The issue of the federal regulation of non-profit groups, including churches, has meshed with a number of other questions, including allegations of government discrimination against faith-based groups. Charles Colson, founder of Prison Fellowship Ministries, writes of an attack on funding for faith-based initiatives in the New York Times as “typical of what’s been happening in the press and in Congress. Year after year, a Senate minority blocks votes on faith-based legislation. They demand that ministries not ‘discriminate’ by hiring only people of their own faith.”
But this is the inherent danger in taking money from the government (or anyone else for that matter). The tendency is to become increasingly dependent on that revenue source, and to become correspondingly beholden to the interests of the benefactor. If that benefactor is the government, the fight becomes more and more political, as a faith-based group might lobby for greater freedom in hiring, while a secular program might lobby to exclude some of the faith-based competition.
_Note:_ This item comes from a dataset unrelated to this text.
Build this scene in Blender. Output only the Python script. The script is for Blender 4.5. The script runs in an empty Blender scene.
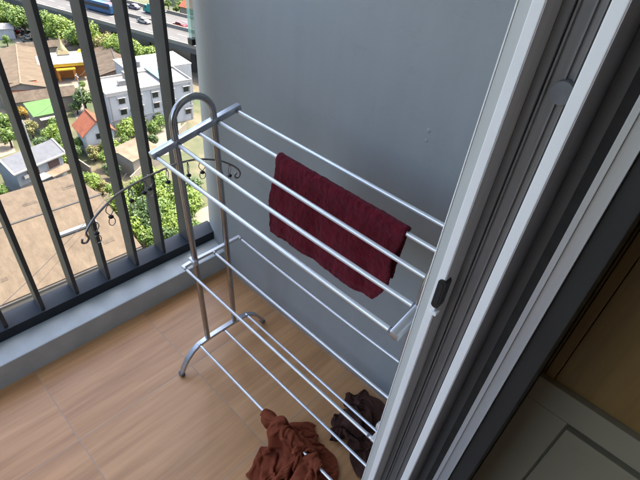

In the process, valuable time, funds, and intangible resources are spent politicking.
And if government policies do change disfavorably, a program might face the hard choice of seeking replacement funding elsewhere or acquiescing to the new guidelines. But since much of the focus has been on lobbying government, necessary skills and infrastructure for grassroots fundraising have probably atrophied greatly in the interim. The choice might come down to the collapse of a program or meeting the demands of government.
Churches face similar pressures, in that their dependency on tax-exempt status can become a way for the government to manipulate their activities. A pastor may feel compelled to speak out about a particular policy or political issue, but refrains from doing so out of fear of retribution. In accepting the government’s tax breaks, churches run the risk of compromising their independence.
Karen Woods, director of the Center for Effective Compassion, spoke about many of these kinds of issues in an in-depth interview yesterday on The Inquisition (see mp3 below), a web-based radio program.
The latest issue of Policy Forum, co-authored by Woods, studies how faith influences the behavior of charitable organizations, and finds that “a program’s faith element relates to the people they serve and the type of help they provide, as programs with more explicit and mandatory faith-related elements are likely to be substance-abuse programs.”
The study is based on Acton’s Samaritan Award program, “a national search for ten United States charity programs that receive little to no government funding and that agree that effective charity is rooted in the unique dignity of the human person.” The emphasis on the “little to no government funding” comes from the recognition of the complicating problems that dependence on government funding can bring for faith-based organizations.
I can therefore agree with Colson that “faith-based programs work where secular efforts fail,” and “that the Gospel is the best answer to our social problems.” But such agreement does not mean that we should necessarily seek government funding for our charitable work. It may, in fact, lead us to purposefully avoid it.